Massive classes with big methods do a lot – they have to because there is a lot of code in them. Unfortunately, that also means there’s a lot that can go wrong in them. When we fix a bug in one of these huge modules, we have to change the code – and changing code often means the code becomes worse. When we have to add additional functionality, the hooks seem to be in these big classes, so they get even bigger, and once again the code deteriorates even more. It’s easier to add code to existing classes and methods than it is to create new classes. Some companies have a heavy hand on the source code repositories and developers would rather make existing classes bigger than deal with the bureaucracy of adding another module to the corporate SCR.

3. Collisions

Because a lot of code is in each of the ever-growing modules, it stands to reason that different team members will be editing the code in these modules for different reasons. You know what that means come check-in time; the dreaded diff and merge. And because it’s so painful, developers put it off as long as possible which only makes the problem worse.

4. Lack of reuse

The bigger a module is, the less likely it is that you will be able to reuse it in a different context. It does so much that it becomes specialized to the current context.

5. Comments are needed

Large methods can’t be named for their intent, i.e., you can’t tell what a method does from its name because it does so much. Earlier this year I saw a multi-thousand line method named ‘execute’. Yeah, it was obvious what it did – not. Developers tend to write comments to explain what a method does. We’ve all seen them – the next 200 lines calculate a thingamabob, then another comment explaining the next 450 lines. The problem with comments is that in large systems, worked on by numerous developers over a period of years, the code goes one way and the comments tend to stay as originally written. When the code says one thing and the comments say another, which will you believe? Yet more obscurity.

6. Decreased code quality

Where do you think you’ll spot a glaring defect quicker, in a 6 line method or in the middle of a 300 line while loop with page-long if-else constructs in it?
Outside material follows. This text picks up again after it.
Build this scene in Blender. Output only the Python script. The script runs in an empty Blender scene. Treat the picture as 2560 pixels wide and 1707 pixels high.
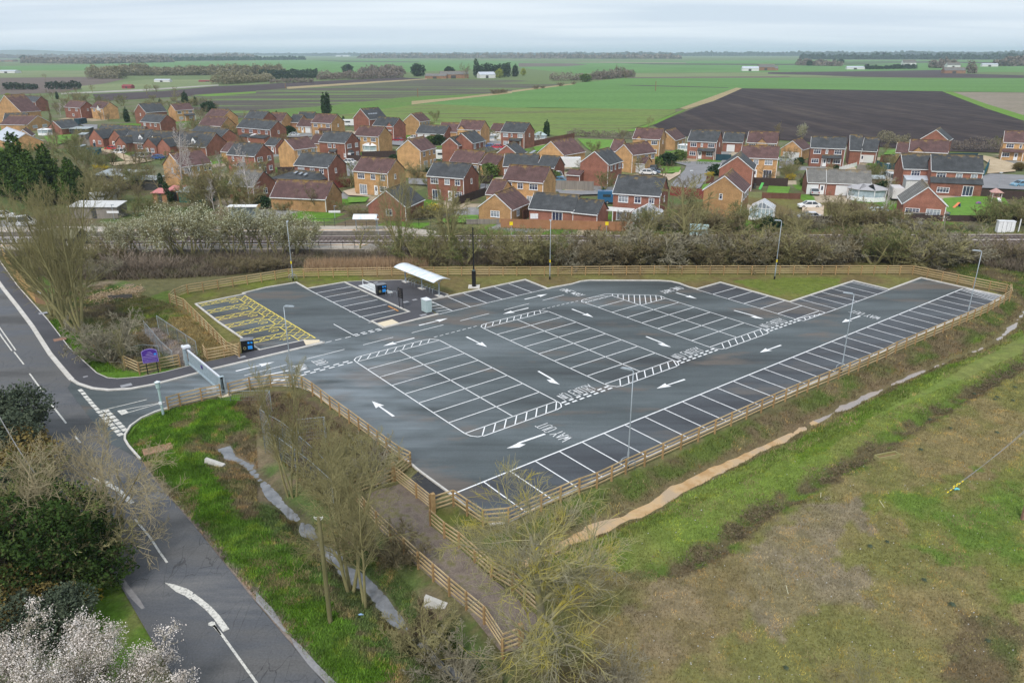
import bpy, math, random
import numpy as np
from mathutils import Vector, Matrix
random.seed(7)
scene = bpy.context.scene
# ------------------------------------------------------------------ camera
F_PX, HCAM, CX, CY, ROLL = 1880.0, 28.85, 1280.0, 853.5, -0.0025
PITCH = math.atan(721.5 / F_PX)
cam_data = bpy.data.cameras.new("camera")
cam = bpy.data.objects.new("camera", cam_data)
scene.collection.objects.link(cam)
cam_data.sensor_width = 36.0
cam_data.lens = 36.0 * F_PX / 2560.0
cam_data.clip_start = 0.5
cam_data.clip_end = 60000.0
cam.matrix_world = Matrix.Translation((0, 0, HCAM)) @ Matrix.Rotation(math.pi / 2 - PITCH, 4, 'X') @ Matrix.Rotation(ROLL, 4, 'Z')
scene.camera = cam
# ------------------------------------------------------------------ sky, sun, exposure
SUN_EL, SUN_AZ = math.radians(48), math.radians(200)   # azimuth clockwise from +Y
world = bpy.data.worlds.new("World"); scene.world = world
world.use_nodes = True
wn, wl = world.node_tree.nodes, world.node_tree.links
wn.clear()
w_out = wn.new('ShaderNodeOutputWorld'); w_bg = wn.new('ShaderNodeBackground')
sky = wn.new('ShaderNodeTexSky'); sky.sky_type = 'NISHITA'; sky.sun_disc = False
sky.sun_elevation = SUN_EL; sky.sun_rotation = SUN_AZ
sky.altitude = 30; sky.air_density = 1.0; sky.dust_density = 2.0; sky.ozone_density = 1.0
tc = wn.new('ShaderNodeTexCoord')
sep = wn.new('ShaderNodeSeparateXYZ'); wl.new(tc.outputs['Generated'], sep.inputs[0])
def wmath(op, a, b=None, clamp=False):
    m = wn.new('ShaderNodeMath'); m.operation = op; m.use_clamp = clamp
    for i, v in enumerate((a, b)):
        if v is None: continue
        if hasattr(v, 'is_linked') or hasattr(v, 'links'): wl.new(v, m.inputs[i])
        else: m.inputs[i].default_value = v
    return m.outputs[0]
den = wmath('ADD', wmath('MAXIMUM', sep.outputs[2], 0.0), 0.055)
comb = wn.new('ShaderNodeCombineXYZ')
wl.new(wmath('DIVIDE', sep.outputs[0], den), comb.inputs[0]); wl.new(wmath('DIVIDE', sep.outputs[1], den), comb.inputs[1])
mp = wn.new('ShaderNodeMapping'); mp.inputs['Scale'].default_value = (0.16, 0.5, 1); mp.inputs['Rotation'].default_value = (0, 0, 0.12)
wl.new(comb.outputs[0], mp.inputs[0])
nz = wn.new('ShaderNodeTexNoise'); nz.inputs['Scale'].default_value = 1.1; nz.inputs['Detail'].default_value = 8; nz.inputs['Roughness'].default_value = 0.5; nz.inputs['Distortion'].default_value = 0.4
wl.new(mp.outputs[0], nz.inputs['Vector'])
cr = wn.new('ShaderNodeValToRGB')
cr.color_ramp.elements[0].position = 0.36; cr.color_ramp.elements[0].color = (4.5, 5.35, 6.4, 1)
cr.color_ramp.elements[1].position = 0.62; cr.color_ramp.elements[1].color = (7.0, 7.55, 8.1, 1)
wl.new(nz.outputs[0], cr.inputs[0])
mixw = wn.new('ShaderNodeMix'); mixw.data_type = 'RGBA'; mixw.inputs[0].default_value = 0.86
wl.new(sky.outputs[0], mixw.inputs[6]); wl.new(cr.outputs[0], mixw.inputs[7])
# the cloud sheet thins to pale haze at the horizon
hz_ = wmath('POWER', wmath('SUBTRACT', 1.0, wmath('MAXIMUM', sep.outputs[2], 0.0)), 14.0, True)
mixh = wn.new('ShaderNodeMix'); mixh.data_type = 'RGBA'
wl.new(wmath('MULTIPLY', hz_, 0.55), mixh.inputs[0]); wl.new(mixw.outputs[2], mixh.inputs[6]); mixh.inputs[7].default_value = (6.5, 7.2, 7.9, 1)
wl.new(mixh.outputs[2], w_bg.inputs[0]); w_bg.inputs[1].default_value = 0.078
wl.new(w_bg.outputs[0], w_out.inputs[0])
sd = bpy.data.lights.new("sun", 'SUN'); sd.energy = 1.5; sd.angle = math.radians(13); sd.color = (1.0, 0.965, 0.92)
sun = bpy.data.objects.new("sun", sd); scene.collection.objects.link(sun)
sv = Vector((math.sin(SUN_AZ) * math.cos(SUN_EL), math.cos(SUN_AZ) * math.cos(SUN_EL), math.sin(SUN_EL)))
sun.rotation_euler = sv.to_track_quat('Z', 'Y').to_euler(); sun.location = (0, 0, 120)
scene.view_settings.view_transform = 'Standard'; scene.view_settings.look = 'None'
scene.view_settings.exposure = 0.82; scene.view_settings.gamma = 1.0
scene.view_settings.use_curve_mapping = False
scene.render.engine = 'CYCLES'
try:
    scene.cycles.volume_bounces = 1; scene.cycles.max_bounces = 5; scene.cycles.transparent_max_bounces = 8
    scene.cycles.diffuse_bounces = 3; scene.cycles.glossy_bounces = 2
except Exception: pass

# ------------------------------------------------------------------ survey: photo points -> places on the ground
WIN = {'a1':(0,80,640/2352),'a2':(640,80,640/2352),'a3':(1280,80,640/2352),'a4':(1920,80,640/2352),
'b1':(0,300,560/2352),'b2':(500,260,560/2352),'b3':(1000,260,560/2352),'b4':(1500,260,560/2352),'b5':(2000,260,560/2352),
'c1':(0,600,640/2352),'c2':(440,640,640/2352),'c3':(1000,640,640/2352),'c4':(1600,560,500/2306),'c5':(2060,560,500/2306),
'd1':(0,900,640/2352),'d2':(0,1280,640/2350),'d3':(600,950,640/2352),'d4':(640,1280,640/2350),'d5':(1100,1100,640/2352),
'd6':(1200,1280,640/2350),'d7':(1900,860,660/2352),'d8':(1900,1240,660/2216),'o':(0,0,2560/2352),
'e1':(200,290,360/2352),'e2':(0,230,330/2352),'e3':(850,640,300/2352),'e4':(330,840,400/2352),'e5':(0,540,500/2352),
'f1':(1230,1020,240/2352),'f2':(700,860,240/2352),'f3':(1380,940,200/2352),'f4':(1380,690,340/2352),'f5':(2080,760,160/2352),'f6':(480,720,340/2352),'s':(0,0,1.0)}
cP, sP = math.cos(PITCH), math.sin(PITCH); cR, sR = math.cos(ROLL), math.sin(ROLL)
def G(t, x, y, z=0.0):
    w = WIN[t]; a = (w[0] + x * w[2] - CX) / F_PX; b = (w[1] + y * w[2] - CY) / F_PX
    a, b = cR * a + sR * b, -sR * a + cR * b
    k = (z - HCAM) / (-sP - b * cP)
    return (a * k, (cP - b * sP) * k)
def GP(t, pts, z=0.0): return [G(t, x, y, z) for x, y in pts]
def ZT(t, x, y, X, Y):
    """height at ground point (X, Y) that is seen at photo row y"""
    w = WIN[t]; lo, hi = -5.0, 60.0; ty = w[1] + y * w[2]
    for _ in range(40):
        m = (lo + hi) / 2; z = m - HCAM; d = Y * cP - z * sP; b = -(Y * sP + z * cP) / d; a = X / d
        if CY + F_PX * (sR * a + cR * b) > ty: lo = m
        else: hi = m
    return lo
AL = 0.6585
UD = np.array([math.cos(AL), math.sin(AL)]); VD = np.array([math.sin(AL), -math.cos(AL)])
OR = np.array(G('d5', 400, 385))
def UV(u, v): p = OR + u * UD + v * VD; return (float(p[0]), float(p[1]))
def toUV(p): q = np.array(p) - OR; return float(q @ UD), float(q @ VD)

# ------------------------------------------------------------------ helpers
def link(o, parent=None):
    scene.collection.objects.link(o)
    if parent is not None: o.parent = parent
    return o
def tag(o, label=None, cat=None, group=None, kind=None):
    if label: o['label'] = label
    if cat: o['category'] = cat
    if group: o['group'] = group
    if kind: o['kind'] = kind
    return o
def empty(name, loc=(0, 0, 0), rz=0.0, label=None, cat=None, group=None):
    o = bpy.data.objects.new(name, None); o.empty_display_size = 0.3
    o.location = loc; o.rotation_euler = (0, 0, rz)
    return tag(link(o), label, cat, group)
def npmesh(name, V, Fc, mats=(), smooth=False, matidx=None, cols=None):
    """V (n,3), Fc (m,k) arrays -> mesh"""
    V = np.asarray(V, np.float32); Fc = np.asarray(Fc, np.int32); m, k = Fc.shape
    me = bpy.data.meshes.new(name)
    me.vertices.add(len(V)); me.vertices.foreach_set('co', V.ravel())
    me.loops.add(m * k); me.loops.foreach_set('vertex_index', Fc.ravel())
    me.polygons.add(m); me.polygons.foreach_set('loop_start', np.arange(m, dtype=np.int32) * k)
    me.polygons.foreach_set('loop_total', np.full(m, k, np.int32))
    if matidx is not None: me.polygons.foreach_set('material_index', np.asarray(matidx, np.int32))
    if smooth: me.polygons.foreach_set('use_smooth', np.ones(m, bool))
    if cols is not None:
        a = me.color_attributes.new('cover', 'FLOAT_COLOR', 'POINT')
        c = np.ones((len(V), 4), np.float32); c[:, :3] = cols; a.data.foreach_set('color', c.ravel())
    for mt in mats: me.materials.append(mt)
    me.update(calc_edges=True); me.validate()
    return me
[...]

7. Increased maintenance costs

Every time you visit a large module, you have to understand the piece that you’re going to work on. Often, that means you have to understand the entire module just to find the area where you are going to work. All of this takes time, and time is money. Ha – I seem to be on a roll with these sayings – “time is money”, “size matters”, hmmmm…. can “your check is in the mail” be far behind?

8. Easier performance profiling

When you are trying to locate performance bottle-necks, and whatever tool or timing mechanism you’re using tells you that the 8,000 line doItToIt() method is taking “too long”, how are you going to find where all the time is spent? It would be much easier to see the 6 line calculateAmount() function was taking too long because it was hitting the database.

There are many things in life that I wish were bigger—lots bigger (hard disk, thumb drive, monitor, RAM, etc.) but classes and methods should not be in that list. Understanding at a glance with good, meaningful, intention revealing names can go a long way to keeping software costs down and making our lives as developers better. I know, it isn’t easy to spare the time. It’s much easier to use that time to struggle to squeeze another clause to that already overgrown method; it’s much easier to use that time single stepping through the vastly indented forest of if/else/for/while; it’s much easier to use that time poring through a tangled and twisted rat’s nest of code over and over just to work out what it might just be doing. Oh yes, it’s MUCH easier.